Co jeszcze ważniejsze, morale zawodników już wcale nie tak łatwo wywindować na wysoki poziom i na nim utrzymać. Częściej niż w poprzednich edycjach zdarza się, że piłkarze stroją fochy, obrażają się, ponadto do każdego dociera inny rodzaj działań motywacyjnych; na początku może to sprawiać nieco problemów.
Cierpliwość jest cnotą
Poza irytującymi "meczami nie do wygrania" denerwować w demie mogło także kilka innych kwestii. Czasami morale, u niektórych zawodników, nie może osiągnąć wysokiego poziomu bez względu na wszystko, a jakiś kopacz potrafi być niezadowolony, "bo tak". Także transfery przeprowadza się dziwnie – agenci są jeszcze bardziej upierdliwi niż w poprzedniej części, a kluby zazwyczaj nie sprzedają piłkarzy (tych z wyższej półki) taniej niż za dwukrotność ich wartości, co często uniemożliwia przeprowadzanie satysfakcjonujących zakupów (budżety transferowe kilku największych klubów również pozostawiają wiele do życzenia).
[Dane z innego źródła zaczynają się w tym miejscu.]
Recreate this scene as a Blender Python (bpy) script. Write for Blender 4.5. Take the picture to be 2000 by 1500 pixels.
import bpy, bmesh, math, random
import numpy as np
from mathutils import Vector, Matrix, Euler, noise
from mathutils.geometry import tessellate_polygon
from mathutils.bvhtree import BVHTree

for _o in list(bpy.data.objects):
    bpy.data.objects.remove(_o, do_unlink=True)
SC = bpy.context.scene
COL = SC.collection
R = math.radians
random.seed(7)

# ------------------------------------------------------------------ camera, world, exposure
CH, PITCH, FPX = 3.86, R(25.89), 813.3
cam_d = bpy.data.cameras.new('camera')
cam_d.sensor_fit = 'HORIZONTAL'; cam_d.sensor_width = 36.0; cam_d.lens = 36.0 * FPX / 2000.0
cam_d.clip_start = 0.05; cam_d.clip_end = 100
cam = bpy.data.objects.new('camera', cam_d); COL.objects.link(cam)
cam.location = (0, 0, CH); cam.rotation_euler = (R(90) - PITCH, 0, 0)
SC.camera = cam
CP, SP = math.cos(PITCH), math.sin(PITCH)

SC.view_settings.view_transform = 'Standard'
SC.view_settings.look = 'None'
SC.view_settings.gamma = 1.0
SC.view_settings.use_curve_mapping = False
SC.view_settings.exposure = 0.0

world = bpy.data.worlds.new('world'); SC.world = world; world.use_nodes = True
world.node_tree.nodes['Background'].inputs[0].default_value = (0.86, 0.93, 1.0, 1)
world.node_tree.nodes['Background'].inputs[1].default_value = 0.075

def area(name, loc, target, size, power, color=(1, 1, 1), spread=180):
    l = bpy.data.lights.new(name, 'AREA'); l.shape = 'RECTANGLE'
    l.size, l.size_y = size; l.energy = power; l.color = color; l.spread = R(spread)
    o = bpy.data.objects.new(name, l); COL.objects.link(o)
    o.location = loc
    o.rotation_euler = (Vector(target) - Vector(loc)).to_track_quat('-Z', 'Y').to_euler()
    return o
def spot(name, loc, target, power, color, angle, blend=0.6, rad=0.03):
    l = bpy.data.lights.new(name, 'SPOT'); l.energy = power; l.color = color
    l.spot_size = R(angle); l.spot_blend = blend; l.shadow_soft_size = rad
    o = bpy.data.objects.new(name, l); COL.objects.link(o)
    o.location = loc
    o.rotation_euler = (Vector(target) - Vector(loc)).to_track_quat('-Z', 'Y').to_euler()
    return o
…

FM 2012 jest też odsłoną, w której przy odrobinie pecha poważne kontuzje mogą wykluczyć ponad połowę podstawowego składu, a zawsze przynajmniej jeden dobry zawodnik będzie niezdolny do gry.
Produkcja ta zawiera także dość poważną usterkę innego typu – atrybut "ustawianie się" nie mieści się już domyślnie w treningu bramkarskim, przez co statystyki golkiperów solidnie ucierpią. I o ile żywy gracz łatwo ustali indywidualny trening z ustawiania się, o tyle komputer jest bezradny, co może spowodować obniżenie klasy większości bramkarzy świata. SI wydało komunikat, w którym informuje, że trwają prace nad naprawieniem tej usterki.
FM niszczy mój sen, skarżą się gracze
Choć to kolejna odsłona, w której zmiany co do poprzedniej są jedynie kosmetyczne, to FM-maniacy i tak ją kupią. Gra pod kilkoma względami poszła do przodu (nieco lepsze 3D, morale, kilka zmian okienkowych) – skoro więc graliśmy w gorszą, poprzednią wersję, dlaczego nie skusić się na nową?